■ **Source data**:
=-=-=-=-=
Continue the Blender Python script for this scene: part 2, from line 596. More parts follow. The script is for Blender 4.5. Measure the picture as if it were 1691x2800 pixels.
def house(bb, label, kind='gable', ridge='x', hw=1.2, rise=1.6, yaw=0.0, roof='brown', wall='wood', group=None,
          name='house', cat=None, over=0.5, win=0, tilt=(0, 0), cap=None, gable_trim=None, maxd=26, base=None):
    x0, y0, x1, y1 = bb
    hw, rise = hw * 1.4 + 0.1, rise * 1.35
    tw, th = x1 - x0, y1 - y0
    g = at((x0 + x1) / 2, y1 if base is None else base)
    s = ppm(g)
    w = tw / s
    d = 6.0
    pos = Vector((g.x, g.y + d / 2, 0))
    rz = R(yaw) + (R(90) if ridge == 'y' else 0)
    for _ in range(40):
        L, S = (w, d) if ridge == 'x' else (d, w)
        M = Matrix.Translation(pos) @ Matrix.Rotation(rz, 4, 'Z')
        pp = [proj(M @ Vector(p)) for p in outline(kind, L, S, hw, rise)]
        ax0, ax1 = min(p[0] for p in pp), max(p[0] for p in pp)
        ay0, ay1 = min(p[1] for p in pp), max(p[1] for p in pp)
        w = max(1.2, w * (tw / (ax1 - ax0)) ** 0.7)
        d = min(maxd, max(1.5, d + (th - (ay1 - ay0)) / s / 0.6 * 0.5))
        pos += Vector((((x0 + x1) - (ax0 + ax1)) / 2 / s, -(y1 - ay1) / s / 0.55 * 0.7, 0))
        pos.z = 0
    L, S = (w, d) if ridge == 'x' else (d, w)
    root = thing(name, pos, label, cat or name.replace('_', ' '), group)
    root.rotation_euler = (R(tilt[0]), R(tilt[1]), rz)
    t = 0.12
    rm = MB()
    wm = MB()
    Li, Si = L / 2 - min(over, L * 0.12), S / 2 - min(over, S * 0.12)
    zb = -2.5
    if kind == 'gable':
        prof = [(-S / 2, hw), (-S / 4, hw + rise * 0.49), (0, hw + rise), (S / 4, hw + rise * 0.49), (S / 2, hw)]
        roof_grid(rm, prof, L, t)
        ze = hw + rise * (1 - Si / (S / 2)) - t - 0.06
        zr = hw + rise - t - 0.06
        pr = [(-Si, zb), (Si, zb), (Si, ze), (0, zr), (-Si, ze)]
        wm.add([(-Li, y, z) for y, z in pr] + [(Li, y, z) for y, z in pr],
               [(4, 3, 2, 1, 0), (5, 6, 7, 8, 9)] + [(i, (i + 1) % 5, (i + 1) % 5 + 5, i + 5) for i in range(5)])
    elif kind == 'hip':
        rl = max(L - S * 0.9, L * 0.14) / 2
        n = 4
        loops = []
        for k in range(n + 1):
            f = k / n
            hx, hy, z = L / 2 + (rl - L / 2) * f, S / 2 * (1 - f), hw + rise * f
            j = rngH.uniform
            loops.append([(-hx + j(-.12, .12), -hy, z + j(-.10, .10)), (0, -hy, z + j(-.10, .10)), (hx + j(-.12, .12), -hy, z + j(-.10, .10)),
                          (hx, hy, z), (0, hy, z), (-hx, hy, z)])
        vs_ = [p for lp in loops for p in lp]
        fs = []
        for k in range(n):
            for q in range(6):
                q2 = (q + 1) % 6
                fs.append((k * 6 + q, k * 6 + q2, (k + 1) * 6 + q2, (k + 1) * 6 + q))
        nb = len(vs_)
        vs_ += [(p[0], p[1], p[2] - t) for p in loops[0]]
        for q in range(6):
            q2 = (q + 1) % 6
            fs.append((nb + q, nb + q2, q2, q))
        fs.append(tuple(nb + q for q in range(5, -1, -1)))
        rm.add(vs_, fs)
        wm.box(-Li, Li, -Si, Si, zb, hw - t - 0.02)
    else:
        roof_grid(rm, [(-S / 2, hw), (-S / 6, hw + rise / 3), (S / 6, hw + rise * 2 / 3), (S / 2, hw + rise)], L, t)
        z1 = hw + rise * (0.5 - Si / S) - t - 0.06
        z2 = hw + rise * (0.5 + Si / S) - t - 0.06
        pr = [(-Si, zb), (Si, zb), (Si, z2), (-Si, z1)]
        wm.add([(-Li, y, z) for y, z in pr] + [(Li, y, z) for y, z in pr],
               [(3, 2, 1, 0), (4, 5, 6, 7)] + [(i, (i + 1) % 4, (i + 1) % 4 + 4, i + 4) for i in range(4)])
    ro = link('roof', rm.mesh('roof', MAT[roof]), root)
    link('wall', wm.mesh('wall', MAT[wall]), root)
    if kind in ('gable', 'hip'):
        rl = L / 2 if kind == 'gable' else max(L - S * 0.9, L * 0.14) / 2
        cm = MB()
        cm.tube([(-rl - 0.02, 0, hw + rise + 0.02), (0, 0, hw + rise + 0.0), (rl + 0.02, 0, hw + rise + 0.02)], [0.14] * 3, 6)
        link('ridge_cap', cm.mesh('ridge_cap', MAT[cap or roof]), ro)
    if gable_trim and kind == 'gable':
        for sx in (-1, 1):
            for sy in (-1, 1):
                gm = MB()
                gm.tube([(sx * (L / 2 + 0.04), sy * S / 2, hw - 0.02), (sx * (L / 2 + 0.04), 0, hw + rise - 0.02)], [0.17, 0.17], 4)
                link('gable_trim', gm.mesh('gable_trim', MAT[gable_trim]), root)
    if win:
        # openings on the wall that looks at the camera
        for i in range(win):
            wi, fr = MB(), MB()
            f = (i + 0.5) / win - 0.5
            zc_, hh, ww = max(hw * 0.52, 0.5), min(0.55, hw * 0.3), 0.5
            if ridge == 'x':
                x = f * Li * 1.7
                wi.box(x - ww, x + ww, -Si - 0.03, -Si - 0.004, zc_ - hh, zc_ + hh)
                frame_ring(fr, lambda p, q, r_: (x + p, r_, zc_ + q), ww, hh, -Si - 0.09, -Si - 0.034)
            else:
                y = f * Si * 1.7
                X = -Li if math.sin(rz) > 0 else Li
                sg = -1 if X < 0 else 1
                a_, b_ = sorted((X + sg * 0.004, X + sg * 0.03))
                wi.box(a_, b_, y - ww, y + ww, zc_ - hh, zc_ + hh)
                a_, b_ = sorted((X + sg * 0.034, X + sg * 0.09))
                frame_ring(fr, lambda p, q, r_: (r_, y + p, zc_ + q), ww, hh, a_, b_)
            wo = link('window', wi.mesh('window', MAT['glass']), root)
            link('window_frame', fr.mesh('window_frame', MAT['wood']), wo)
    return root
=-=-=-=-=
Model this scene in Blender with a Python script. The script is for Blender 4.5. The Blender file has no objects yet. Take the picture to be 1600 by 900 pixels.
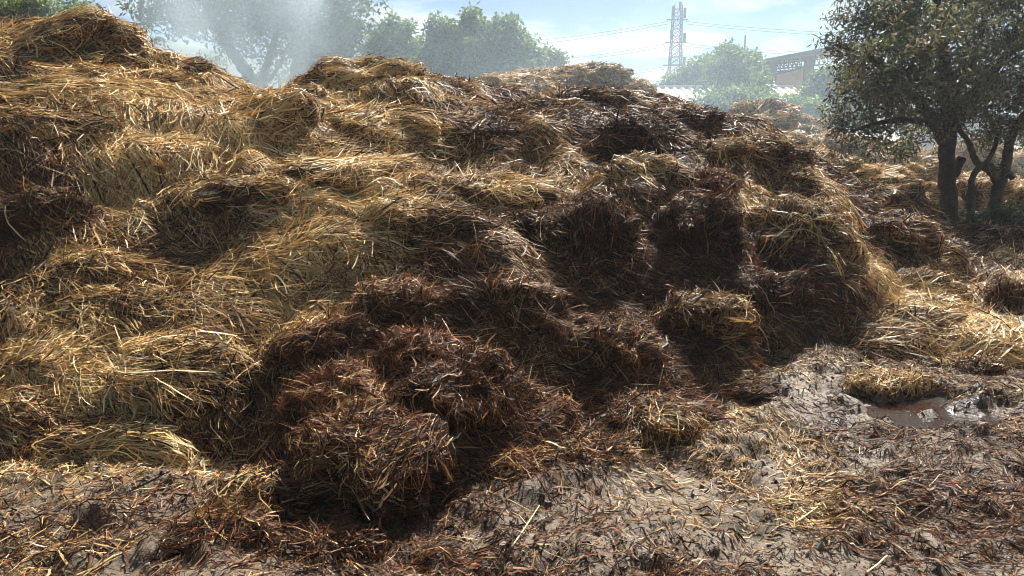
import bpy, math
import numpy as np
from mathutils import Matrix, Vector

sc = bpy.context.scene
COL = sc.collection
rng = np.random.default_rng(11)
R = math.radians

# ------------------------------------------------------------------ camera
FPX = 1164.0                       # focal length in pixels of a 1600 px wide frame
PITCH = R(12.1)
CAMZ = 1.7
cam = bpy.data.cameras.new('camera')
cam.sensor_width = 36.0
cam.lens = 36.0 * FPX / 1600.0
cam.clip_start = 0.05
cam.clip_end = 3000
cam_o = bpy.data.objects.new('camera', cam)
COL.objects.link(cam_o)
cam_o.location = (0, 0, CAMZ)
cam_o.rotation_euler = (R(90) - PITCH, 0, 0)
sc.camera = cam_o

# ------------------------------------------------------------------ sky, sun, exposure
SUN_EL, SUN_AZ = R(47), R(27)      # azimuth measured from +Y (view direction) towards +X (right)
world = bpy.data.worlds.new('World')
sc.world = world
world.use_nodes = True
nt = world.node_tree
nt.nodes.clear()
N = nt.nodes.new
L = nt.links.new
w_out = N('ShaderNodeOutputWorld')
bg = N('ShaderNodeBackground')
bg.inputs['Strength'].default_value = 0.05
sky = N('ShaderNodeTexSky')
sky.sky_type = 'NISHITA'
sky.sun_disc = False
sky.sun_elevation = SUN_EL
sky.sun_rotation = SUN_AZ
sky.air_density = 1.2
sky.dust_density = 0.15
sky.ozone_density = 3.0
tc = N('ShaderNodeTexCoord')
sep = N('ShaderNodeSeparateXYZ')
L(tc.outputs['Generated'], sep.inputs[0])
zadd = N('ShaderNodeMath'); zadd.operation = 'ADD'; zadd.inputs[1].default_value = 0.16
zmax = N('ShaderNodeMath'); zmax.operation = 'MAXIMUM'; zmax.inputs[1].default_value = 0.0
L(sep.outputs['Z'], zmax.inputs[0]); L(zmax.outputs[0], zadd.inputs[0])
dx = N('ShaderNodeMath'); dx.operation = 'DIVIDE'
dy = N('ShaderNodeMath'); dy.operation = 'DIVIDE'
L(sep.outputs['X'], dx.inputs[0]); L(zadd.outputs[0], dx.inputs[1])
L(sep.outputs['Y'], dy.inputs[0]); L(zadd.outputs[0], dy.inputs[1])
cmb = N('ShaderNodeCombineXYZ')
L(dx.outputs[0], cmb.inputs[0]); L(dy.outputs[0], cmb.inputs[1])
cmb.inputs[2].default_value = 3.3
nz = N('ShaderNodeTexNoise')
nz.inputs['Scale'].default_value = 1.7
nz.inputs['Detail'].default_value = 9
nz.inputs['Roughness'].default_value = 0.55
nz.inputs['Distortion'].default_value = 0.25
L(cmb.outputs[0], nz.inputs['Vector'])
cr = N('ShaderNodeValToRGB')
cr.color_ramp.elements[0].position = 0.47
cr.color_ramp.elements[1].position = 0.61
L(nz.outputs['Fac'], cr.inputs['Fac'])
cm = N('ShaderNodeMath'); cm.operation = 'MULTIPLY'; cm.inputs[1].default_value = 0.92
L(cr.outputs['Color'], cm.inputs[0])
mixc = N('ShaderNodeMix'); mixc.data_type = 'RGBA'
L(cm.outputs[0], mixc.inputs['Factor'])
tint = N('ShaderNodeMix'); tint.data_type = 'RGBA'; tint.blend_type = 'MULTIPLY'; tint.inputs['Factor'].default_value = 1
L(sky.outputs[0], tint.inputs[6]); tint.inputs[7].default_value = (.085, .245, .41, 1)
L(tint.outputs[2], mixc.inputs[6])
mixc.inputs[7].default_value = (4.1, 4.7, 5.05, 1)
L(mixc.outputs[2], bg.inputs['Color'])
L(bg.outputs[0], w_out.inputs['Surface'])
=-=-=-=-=
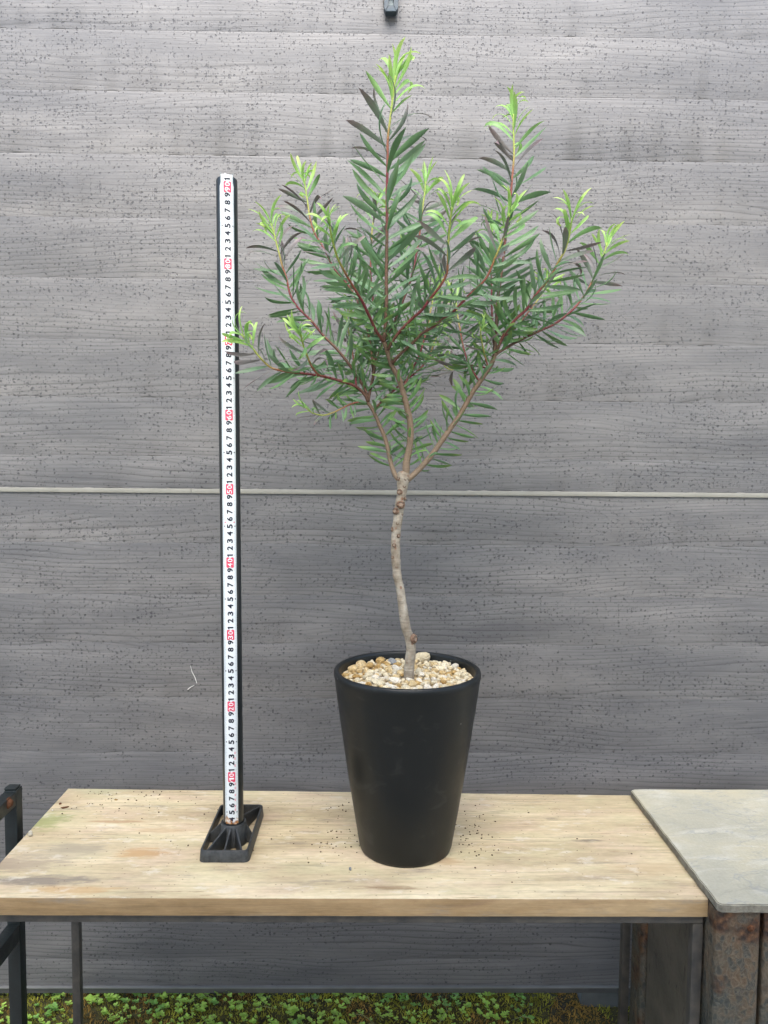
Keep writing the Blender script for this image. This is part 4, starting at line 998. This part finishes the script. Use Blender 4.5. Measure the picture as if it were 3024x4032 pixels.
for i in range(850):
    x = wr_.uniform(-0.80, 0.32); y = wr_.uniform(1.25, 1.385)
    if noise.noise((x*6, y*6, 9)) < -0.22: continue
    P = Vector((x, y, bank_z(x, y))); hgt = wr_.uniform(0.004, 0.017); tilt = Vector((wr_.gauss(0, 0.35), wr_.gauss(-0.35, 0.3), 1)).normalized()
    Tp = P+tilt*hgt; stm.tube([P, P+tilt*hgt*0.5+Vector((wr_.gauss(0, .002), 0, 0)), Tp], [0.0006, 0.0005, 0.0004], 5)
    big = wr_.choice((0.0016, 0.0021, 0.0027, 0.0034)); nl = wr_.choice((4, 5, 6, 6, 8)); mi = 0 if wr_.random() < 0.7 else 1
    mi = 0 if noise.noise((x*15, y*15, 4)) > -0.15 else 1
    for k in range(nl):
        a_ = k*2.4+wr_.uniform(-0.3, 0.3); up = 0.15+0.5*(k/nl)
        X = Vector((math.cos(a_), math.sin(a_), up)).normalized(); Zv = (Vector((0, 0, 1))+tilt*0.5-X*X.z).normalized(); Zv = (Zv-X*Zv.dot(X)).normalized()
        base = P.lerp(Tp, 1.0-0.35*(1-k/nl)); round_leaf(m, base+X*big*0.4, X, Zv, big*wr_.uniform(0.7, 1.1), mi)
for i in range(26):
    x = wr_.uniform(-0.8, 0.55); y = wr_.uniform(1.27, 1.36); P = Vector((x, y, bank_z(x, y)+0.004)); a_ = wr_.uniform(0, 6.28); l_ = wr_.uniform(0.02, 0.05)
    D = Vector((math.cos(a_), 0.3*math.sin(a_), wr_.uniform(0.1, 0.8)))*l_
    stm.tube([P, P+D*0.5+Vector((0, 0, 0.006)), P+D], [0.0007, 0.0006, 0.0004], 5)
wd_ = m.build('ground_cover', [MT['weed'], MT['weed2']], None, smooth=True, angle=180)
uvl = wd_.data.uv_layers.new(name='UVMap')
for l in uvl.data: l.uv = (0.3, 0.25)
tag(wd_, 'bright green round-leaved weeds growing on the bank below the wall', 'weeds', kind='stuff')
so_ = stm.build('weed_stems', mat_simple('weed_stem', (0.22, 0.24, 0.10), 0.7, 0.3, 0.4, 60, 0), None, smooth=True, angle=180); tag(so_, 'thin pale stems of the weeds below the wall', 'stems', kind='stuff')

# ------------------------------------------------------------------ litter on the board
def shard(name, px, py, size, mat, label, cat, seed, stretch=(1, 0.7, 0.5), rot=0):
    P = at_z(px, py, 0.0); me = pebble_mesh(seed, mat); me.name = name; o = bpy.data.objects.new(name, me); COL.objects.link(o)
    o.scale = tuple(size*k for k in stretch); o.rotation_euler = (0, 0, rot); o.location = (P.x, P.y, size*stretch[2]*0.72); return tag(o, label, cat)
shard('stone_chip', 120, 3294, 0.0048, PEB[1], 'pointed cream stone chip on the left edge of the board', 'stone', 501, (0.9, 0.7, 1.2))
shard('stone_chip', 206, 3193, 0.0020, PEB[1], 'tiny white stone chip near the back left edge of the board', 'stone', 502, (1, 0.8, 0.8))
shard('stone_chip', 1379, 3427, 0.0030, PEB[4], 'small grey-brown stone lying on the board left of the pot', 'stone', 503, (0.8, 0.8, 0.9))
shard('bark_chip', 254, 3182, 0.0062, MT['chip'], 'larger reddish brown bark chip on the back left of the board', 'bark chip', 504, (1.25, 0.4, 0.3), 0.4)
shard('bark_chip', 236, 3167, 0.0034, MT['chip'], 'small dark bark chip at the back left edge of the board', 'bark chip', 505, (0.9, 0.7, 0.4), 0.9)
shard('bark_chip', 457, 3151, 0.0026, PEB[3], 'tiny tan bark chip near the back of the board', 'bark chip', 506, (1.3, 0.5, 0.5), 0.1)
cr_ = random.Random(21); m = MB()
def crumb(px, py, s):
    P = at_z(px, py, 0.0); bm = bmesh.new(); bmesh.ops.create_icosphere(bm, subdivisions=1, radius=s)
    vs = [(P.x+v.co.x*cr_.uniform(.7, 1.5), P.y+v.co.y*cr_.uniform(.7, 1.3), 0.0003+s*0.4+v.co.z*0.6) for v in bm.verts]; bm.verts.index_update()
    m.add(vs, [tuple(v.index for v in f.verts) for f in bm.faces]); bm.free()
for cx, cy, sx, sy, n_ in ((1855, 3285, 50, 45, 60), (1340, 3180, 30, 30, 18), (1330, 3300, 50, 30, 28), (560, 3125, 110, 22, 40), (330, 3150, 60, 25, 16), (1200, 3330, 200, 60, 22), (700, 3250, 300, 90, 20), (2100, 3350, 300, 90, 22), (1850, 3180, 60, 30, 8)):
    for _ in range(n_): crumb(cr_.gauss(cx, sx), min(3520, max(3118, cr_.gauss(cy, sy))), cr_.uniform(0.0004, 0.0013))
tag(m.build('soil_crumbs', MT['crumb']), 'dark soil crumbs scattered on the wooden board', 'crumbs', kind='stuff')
=-=-=-=-=
■ **Given instruction**:
What lines above run from the one with "Model this scene" to the one with "sc.camera = cam_o"? Give them again exactly, ends included, and leave the pictures out.

■ **Correct result**:
Model this scene in Blender with a Python script. The script is for Blender 4.5. The Blender file has no objects yet. Take the picture to be 1600 by 900 pixels.
import bpy, math
import numpy as np
from mathutils import Matrix, Vector

sc = bpy.context.scene
COL = sc.collection
rng = np.random.default_rng(11)
R = math.radians

# ------------------------------------------------------------------ camera
FPX = 1164.0                       # focal length in pixels of a 1600 px wide frame
PITCH = R(12.1)
CAMZ = 1.7
cam = bpy.data.cameras.new('camera')
cam.sensor_width = 36.0
cam.lens = 36.0 * FPX / 1600.0
cam.clip_start = 0.05
cam.clip_end = 3000
cam_o = bpy.data.objects.new('camera', cam)
COL.objects.link(cam_o)
cam_o.location = (0, 0, CAMZ)
cam_o.rotation_euler = (R(90) - PITCH, 0, 0)
sc.camera = cam_o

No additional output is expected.